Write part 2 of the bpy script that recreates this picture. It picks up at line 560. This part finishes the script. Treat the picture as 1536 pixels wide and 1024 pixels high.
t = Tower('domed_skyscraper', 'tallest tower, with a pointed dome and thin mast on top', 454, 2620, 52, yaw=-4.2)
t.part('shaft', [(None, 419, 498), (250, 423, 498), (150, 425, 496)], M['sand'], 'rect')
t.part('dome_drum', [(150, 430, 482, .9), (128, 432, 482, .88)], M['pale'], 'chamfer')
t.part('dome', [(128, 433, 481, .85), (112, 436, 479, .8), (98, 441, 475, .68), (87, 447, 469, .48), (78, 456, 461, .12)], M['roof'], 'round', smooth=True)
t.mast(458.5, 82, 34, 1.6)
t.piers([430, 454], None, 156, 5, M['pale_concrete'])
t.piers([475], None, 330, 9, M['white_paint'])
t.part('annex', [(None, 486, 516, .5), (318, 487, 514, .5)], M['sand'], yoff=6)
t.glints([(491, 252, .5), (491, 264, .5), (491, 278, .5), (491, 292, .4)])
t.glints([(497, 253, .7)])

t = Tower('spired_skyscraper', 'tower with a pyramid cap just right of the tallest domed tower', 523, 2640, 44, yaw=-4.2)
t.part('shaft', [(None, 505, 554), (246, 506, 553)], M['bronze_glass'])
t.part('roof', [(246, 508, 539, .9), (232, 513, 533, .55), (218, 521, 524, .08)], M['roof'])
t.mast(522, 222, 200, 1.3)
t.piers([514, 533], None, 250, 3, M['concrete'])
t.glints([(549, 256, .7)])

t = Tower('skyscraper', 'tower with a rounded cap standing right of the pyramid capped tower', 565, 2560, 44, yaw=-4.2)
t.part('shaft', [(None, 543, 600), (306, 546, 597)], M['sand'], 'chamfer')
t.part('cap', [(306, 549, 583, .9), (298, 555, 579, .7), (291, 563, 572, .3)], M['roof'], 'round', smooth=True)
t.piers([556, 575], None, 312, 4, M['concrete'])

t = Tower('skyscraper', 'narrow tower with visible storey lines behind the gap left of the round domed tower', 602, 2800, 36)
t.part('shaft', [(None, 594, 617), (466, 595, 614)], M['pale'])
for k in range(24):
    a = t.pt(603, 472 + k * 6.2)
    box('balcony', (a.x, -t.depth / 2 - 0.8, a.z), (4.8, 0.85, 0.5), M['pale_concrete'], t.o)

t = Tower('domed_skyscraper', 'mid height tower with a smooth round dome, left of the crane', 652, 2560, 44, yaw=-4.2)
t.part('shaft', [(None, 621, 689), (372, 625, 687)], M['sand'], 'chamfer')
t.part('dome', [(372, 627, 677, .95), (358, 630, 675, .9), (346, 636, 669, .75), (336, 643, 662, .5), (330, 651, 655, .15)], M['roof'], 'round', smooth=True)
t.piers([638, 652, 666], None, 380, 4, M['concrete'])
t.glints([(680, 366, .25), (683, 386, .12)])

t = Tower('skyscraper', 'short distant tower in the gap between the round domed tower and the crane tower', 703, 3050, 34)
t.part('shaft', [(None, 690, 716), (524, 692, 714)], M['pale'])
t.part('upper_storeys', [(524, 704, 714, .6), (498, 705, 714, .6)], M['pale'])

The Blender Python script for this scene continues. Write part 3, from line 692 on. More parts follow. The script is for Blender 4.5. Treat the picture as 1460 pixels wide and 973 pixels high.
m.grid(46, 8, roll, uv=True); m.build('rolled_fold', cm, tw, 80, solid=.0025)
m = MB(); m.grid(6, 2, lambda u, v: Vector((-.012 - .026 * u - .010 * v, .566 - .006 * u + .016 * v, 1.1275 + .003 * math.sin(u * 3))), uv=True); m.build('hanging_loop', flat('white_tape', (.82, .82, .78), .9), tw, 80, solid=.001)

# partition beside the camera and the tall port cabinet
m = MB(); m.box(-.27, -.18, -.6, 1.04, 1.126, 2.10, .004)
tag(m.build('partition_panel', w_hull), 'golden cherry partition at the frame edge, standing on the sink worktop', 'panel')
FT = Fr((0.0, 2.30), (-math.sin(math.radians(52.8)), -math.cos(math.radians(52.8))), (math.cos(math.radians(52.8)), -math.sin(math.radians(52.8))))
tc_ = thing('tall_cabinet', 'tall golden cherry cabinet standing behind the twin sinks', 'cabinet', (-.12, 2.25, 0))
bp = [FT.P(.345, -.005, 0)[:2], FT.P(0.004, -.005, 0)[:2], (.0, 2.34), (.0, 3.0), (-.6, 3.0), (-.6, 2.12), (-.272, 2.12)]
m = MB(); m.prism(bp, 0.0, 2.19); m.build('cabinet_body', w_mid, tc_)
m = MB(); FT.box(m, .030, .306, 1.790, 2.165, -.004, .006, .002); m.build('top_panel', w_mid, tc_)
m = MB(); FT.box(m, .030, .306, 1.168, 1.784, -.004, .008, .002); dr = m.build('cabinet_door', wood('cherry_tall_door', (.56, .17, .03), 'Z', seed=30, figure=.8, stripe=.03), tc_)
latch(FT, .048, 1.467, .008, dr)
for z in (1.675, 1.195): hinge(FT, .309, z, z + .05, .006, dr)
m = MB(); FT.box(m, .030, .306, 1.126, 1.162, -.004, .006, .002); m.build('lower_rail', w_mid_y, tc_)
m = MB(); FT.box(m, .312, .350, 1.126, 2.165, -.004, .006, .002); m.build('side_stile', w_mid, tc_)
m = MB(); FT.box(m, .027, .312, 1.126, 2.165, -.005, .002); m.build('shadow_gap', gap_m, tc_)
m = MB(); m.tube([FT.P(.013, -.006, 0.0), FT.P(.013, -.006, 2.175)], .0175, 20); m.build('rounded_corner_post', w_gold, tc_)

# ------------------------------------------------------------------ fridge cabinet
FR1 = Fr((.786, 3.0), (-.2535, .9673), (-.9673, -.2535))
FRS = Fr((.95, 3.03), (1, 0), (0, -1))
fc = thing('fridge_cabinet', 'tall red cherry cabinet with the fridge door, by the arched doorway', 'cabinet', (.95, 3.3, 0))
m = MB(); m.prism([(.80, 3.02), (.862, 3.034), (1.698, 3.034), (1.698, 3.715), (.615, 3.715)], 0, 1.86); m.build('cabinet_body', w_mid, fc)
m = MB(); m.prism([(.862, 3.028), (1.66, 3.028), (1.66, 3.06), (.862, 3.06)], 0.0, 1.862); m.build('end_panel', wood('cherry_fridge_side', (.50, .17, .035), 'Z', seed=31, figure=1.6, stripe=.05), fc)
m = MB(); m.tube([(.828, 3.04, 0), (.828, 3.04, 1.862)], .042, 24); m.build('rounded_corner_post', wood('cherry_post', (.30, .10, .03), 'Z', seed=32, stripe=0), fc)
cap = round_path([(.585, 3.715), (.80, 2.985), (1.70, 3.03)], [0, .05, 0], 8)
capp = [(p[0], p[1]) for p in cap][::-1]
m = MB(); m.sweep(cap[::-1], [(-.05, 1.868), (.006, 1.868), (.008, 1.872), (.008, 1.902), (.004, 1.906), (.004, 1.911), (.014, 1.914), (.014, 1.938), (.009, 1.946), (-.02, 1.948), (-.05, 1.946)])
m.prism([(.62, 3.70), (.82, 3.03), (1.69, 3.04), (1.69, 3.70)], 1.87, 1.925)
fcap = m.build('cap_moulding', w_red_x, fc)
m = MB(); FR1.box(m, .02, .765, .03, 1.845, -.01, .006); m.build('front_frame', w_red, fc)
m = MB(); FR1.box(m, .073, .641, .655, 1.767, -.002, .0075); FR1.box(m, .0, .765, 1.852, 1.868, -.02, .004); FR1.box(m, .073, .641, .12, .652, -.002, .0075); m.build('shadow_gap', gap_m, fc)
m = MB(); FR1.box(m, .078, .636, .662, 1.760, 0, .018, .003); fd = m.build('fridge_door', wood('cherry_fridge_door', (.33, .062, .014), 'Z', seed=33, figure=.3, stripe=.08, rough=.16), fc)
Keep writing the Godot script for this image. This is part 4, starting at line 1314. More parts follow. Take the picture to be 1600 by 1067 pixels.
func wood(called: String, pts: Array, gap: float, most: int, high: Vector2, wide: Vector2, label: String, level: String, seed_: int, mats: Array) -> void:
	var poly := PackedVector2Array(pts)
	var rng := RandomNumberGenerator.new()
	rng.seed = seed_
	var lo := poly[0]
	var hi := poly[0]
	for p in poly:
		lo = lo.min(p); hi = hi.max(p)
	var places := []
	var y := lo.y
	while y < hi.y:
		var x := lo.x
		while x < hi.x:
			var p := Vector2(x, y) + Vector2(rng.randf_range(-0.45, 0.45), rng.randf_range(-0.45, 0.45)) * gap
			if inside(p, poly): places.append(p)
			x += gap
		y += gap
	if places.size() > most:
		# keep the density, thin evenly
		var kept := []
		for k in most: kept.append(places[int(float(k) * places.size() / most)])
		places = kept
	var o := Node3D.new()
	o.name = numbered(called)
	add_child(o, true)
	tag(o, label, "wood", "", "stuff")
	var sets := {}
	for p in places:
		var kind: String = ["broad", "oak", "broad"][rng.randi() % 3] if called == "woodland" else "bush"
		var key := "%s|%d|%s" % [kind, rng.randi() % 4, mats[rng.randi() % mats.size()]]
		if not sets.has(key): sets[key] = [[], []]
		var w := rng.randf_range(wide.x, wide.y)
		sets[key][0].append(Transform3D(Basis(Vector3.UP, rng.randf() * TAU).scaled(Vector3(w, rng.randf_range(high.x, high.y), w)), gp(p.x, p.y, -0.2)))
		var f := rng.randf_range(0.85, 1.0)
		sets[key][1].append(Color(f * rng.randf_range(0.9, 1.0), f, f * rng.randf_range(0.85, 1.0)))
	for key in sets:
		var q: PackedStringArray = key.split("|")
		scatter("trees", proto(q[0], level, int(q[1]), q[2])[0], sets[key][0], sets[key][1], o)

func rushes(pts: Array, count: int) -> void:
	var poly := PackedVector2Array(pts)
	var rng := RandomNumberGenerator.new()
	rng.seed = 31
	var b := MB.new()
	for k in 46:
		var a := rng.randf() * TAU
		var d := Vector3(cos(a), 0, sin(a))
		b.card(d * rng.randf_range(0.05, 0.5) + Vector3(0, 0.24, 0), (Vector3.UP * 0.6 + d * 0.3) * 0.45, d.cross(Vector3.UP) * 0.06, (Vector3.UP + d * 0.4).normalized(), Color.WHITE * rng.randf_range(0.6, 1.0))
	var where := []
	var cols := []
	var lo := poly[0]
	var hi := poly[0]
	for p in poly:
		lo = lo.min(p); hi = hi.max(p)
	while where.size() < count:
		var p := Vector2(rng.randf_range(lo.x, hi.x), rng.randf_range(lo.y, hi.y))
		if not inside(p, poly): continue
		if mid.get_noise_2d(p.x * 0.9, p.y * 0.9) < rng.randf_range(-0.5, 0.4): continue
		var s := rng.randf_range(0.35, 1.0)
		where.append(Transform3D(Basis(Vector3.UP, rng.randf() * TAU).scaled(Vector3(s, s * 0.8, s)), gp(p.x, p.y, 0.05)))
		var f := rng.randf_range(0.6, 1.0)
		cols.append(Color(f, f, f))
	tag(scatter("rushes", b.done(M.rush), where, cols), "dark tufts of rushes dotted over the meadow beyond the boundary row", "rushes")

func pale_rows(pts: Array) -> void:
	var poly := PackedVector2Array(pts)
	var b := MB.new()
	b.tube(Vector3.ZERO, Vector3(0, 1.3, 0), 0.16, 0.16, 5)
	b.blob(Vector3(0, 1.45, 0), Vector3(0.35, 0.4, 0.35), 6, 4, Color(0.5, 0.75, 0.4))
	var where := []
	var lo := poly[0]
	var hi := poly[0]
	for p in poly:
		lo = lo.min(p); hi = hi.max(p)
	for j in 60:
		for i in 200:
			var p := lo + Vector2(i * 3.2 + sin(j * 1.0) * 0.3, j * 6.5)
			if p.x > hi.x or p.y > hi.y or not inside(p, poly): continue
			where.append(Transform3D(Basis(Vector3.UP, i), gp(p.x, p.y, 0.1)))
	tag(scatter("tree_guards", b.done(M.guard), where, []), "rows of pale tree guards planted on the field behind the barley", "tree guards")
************
### YOUR TASK
Please reproduce exactly the lines above, beginning with the first and ending with the line that contains "t.glints([(497, 253, .7)])", and include nothing outside that range.

### IN RESPONSE
Write part 2 of the bpy script that recreates this picture. It picks up at line 560. This part finishes the script. Treat the picture as 1536 pixels wide and 1024 pixels high.
t = Tower('domed_skyscraper', 'tallest tower, with a pointed dome and thin mast on top', 454, 2620, 52, yaw=-4.2)
t.part('shaft', [(None, 419, 498), (250, 423, 498), (150, 425, 496)], M['sand'], 'rect')
t.part('dome_drum', [(150, 430, 482, .9), (128, 432, 482, .88)], M['pale'], 'chamfer')
t.part('dome', [(128, 433, 481, .85), (112, 436, 479, .8), (98, 441, 475, .68), (87, 447, 469, .48), (78, 456, 461, .12)], M['roof'], 'round', smooth=True)
t.mast(458.5, 82, 34, 1.6)
t.piers([430, 454], None, 156, 5, M['pale_concrete'])
t.piers([475], None, 330, 9, M['white_paint'])
t.part('annex', [(None, 486, 516, .5), (318, 487, 514, .5)], M['sand'], yoff=6)
t.glints([(491, 252, .5), (491, 264, .5), (491, 278, .5), (491, 292, .4)])
t.glints([(497, 253, .7)])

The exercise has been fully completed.